## begin
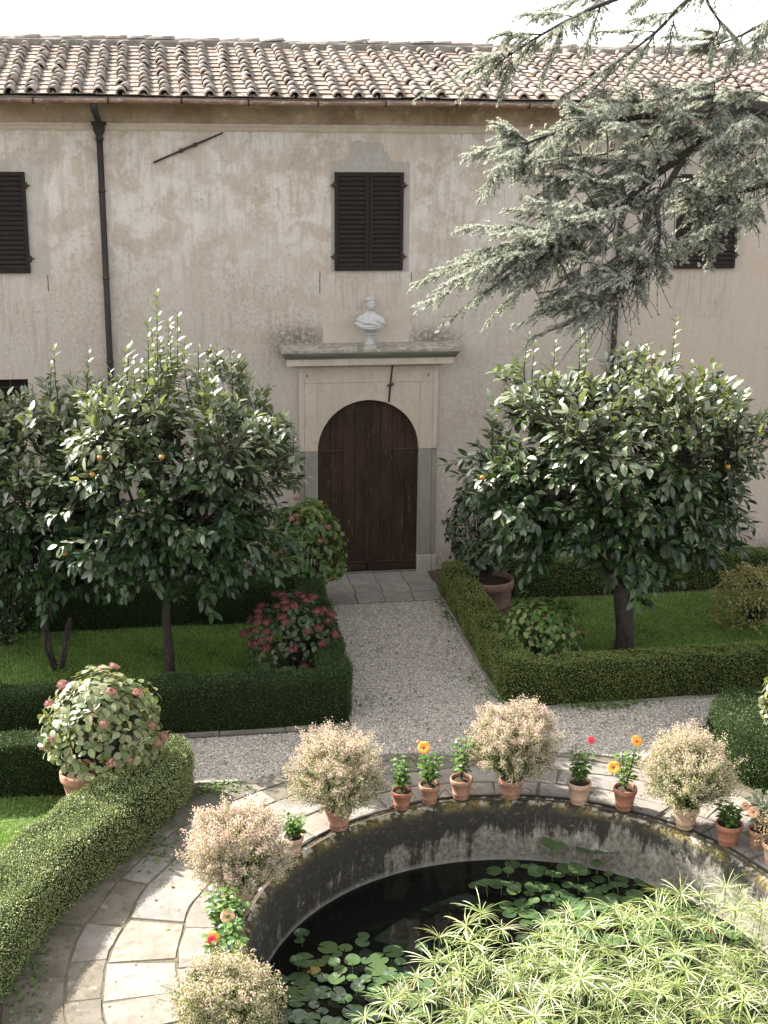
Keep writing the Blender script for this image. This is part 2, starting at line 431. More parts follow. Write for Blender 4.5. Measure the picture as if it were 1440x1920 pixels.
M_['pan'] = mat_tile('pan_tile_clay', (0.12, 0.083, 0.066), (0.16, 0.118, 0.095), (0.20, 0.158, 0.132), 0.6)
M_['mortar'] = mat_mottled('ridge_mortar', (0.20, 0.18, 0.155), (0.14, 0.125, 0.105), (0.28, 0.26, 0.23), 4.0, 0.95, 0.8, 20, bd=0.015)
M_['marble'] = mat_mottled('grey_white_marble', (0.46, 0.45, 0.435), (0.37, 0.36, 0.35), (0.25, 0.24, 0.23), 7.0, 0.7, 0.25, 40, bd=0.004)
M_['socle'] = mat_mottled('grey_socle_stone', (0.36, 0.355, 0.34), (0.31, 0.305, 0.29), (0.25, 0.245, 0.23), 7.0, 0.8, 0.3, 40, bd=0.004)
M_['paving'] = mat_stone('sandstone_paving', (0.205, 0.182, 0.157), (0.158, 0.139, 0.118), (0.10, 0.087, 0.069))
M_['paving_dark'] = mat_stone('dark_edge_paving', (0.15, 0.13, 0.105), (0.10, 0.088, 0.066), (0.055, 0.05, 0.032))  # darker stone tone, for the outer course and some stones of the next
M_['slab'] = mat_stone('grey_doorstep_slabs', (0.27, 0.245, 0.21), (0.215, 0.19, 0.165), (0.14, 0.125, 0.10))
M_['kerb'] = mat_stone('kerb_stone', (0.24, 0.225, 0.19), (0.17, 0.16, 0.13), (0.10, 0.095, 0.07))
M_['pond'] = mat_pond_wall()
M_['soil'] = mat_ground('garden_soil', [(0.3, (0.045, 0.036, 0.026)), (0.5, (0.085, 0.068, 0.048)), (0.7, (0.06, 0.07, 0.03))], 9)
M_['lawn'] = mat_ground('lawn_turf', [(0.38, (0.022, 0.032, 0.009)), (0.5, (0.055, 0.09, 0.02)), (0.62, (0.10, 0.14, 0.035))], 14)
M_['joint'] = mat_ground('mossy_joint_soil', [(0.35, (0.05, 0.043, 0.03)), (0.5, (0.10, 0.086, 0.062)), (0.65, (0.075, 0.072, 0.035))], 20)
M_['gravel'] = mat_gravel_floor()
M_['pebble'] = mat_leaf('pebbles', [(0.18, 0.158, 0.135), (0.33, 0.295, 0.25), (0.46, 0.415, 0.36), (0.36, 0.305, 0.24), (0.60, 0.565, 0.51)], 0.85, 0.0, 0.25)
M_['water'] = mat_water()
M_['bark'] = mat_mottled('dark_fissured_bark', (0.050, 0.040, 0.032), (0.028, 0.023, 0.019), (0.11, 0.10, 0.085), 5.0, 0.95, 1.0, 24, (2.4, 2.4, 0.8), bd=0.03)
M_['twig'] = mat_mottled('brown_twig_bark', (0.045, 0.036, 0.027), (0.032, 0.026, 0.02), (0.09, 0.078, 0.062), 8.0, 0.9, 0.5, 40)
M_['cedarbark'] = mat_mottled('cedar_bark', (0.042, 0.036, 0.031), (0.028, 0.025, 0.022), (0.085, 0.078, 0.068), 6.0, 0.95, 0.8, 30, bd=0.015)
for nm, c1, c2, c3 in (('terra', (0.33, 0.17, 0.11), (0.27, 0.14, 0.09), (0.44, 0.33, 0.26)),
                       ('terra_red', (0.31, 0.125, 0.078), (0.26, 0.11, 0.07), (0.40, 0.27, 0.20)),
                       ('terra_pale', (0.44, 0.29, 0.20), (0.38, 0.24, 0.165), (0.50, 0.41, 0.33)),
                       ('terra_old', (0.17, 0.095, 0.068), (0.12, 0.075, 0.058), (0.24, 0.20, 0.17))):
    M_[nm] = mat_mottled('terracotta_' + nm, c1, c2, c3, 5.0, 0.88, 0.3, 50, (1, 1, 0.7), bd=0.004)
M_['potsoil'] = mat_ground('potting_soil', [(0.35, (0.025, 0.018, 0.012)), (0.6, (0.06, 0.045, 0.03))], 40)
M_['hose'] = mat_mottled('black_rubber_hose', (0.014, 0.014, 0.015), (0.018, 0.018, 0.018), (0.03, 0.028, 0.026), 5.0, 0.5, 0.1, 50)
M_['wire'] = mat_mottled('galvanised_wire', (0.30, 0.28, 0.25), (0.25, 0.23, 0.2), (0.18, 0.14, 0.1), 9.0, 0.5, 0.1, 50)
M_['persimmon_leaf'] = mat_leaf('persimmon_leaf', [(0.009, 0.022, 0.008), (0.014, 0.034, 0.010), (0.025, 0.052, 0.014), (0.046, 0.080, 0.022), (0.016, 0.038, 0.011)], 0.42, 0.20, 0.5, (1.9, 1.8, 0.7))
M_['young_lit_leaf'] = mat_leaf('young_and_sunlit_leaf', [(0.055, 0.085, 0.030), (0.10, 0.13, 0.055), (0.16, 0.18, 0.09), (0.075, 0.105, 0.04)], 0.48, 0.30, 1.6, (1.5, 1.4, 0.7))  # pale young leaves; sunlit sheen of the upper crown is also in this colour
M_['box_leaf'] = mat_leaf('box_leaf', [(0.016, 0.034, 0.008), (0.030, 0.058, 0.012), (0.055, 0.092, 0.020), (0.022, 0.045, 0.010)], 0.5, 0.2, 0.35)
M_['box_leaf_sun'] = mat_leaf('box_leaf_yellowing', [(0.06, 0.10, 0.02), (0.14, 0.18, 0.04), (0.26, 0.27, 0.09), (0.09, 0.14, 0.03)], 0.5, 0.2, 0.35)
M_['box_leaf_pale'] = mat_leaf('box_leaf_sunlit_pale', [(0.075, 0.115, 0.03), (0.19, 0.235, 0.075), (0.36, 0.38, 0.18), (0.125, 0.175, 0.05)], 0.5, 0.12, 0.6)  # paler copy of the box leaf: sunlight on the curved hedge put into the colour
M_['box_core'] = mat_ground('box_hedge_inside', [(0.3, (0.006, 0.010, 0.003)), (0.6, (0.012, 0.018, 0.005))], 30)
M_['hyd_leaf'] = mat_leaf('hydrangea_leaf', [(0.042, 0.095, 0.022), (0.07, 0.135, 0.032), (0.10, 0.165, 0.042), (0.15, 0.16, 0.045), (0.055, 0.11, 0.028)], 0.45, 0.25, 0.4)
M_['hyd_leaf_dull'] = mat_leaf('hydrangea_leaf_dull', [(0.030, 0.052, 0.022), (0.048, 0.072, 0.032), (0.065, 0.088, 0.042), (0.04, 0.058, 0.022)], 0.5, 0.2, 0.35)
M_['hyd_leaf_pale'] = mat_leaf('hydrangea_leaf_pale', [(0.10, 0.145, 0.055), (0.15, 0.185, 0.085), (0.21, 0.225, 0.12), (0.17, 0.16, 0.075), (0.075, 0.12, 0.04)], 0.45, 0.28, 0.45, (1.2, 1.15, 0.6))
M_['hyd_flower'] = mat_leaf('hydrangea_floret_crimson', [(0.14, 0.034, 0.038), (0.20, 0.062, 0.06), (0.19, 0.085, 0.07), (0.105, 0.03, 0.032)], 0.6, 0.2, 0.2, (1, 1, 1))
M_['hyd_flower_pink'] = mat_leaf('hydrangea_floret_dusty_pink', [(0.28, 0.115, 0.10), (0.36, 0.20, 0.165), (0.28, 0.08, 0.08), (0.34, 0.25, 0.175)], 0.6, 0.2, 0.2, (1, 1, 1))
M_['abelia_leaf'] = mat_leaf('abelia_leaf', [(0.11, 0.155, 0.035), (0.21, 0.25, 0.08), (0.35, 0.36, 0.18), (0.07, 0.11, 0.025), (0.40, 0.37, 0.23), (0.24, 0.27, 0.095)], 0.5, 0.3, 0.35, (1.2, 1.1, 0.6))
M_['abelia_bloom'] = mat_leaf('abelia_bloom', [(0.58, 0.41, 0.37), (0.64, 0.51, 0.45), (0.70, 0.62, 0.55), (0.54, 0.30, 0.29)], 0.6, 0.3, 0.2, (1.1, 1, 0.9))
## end
_PROBLEM STATEMENT_
Extract every line from the one containing "0.5, 0.12, 0.6)" through the last line of the data, inclusive, exactly as written.

_SOLVED PROBLEM_
M_['box_leaf_pale'] = mat_leaf('box_leaf_sunlit_pale', [(0.075, 0.115, 0.03), (0.19, 0.235, 0.075), (0.36, 0.38, 0.18), (0.125, 0.175, 0.05)], 0.5, 0.12, 0.6)  # paler copy of the box leaf: sunlight on the curved hedge put into the colour
M_['box_core'] = mat_ground('box_hedge_inside', [(0.3, (0.006, 0.010, 0.003)), (0.6, (0.012, 0.018, 0.005))], 30)
M_['hyd_leaf'] = mat_leaf('hydrangea_leaf', [(0.042, 0.095, 0.022), (0.07, 0.135, 0.032), (0.10, 0.165, 0.042), (0.15, 0.16, 0.045), (0.055, 0.11, 0.028)], 0.45, 0.25, 0.4)
M_['hyd_leaf_dull'] = mat_leaf('hydrangea_leaf_dull', [(0.030, 0.052, 0.022), (0.048, 0.072, 0.032), (0.065, 0.088, 0.042), (0.04, 0.058, 0.022)], 0.5, 0.2, 0.35)
M_['hyd_leaf_pale'] = mat_leaf('hydrangea_leaf_pale', [(0.10, 0.145, 0.055), (0.15, 0.185, 0.085), (0.21, 0.225, 0.12), (0.17, 0.16, 0.075), (0.075, 0.12, 0.04)], 0.45, 0.28, 0.45, (1.2, 1.15, 0.6))
M_['hyd_flower'] = mat_leaf('hydrangea_floret_crimson', [(0.14, 0.034, 0.038), (0.20, 0.062, 0.06), (0.19, 0.085, 0.07), (0.105, 0.03, 0.032)], 0.6, 0.2, 0.2, (1, 1, 1))
M_['hyd_flower_pink'] = mat_leaf('hydrangea_floret_dusty_pink', [(0.28, 0.115, 0.10), (0.36, 0.20, 0.165), (0.28, 0.08, 0.08), (0.34, 0.25, 0.175)], 0.6, 0.2, 0.2, (1, 1, 1))
M_['abelia_leaf'] = mat_leaf('abelia_leaf', [(0.11, 0.155, 0.035), (0.21, 0.25, 0.08), (0.35, 0.36, 0.18), (0.07, 0.11, 0.025), (0.40, 0.37, 0.23), (0.24, 0.27, 0.095)], 0.5, 0.3, 0.35, (1.2, 1.1, 0.6))
M_['abelia_bloom'] = mat_leaf('abelia_bloom', [(0.58, 0.41, 0.37), (0.64, 0.51, 0.45), (0.70, 0.62, 0.55), (0.54, 0.30, 0.29)], 0.6, 0.3, 0.2, (1.1, 1, 0.9))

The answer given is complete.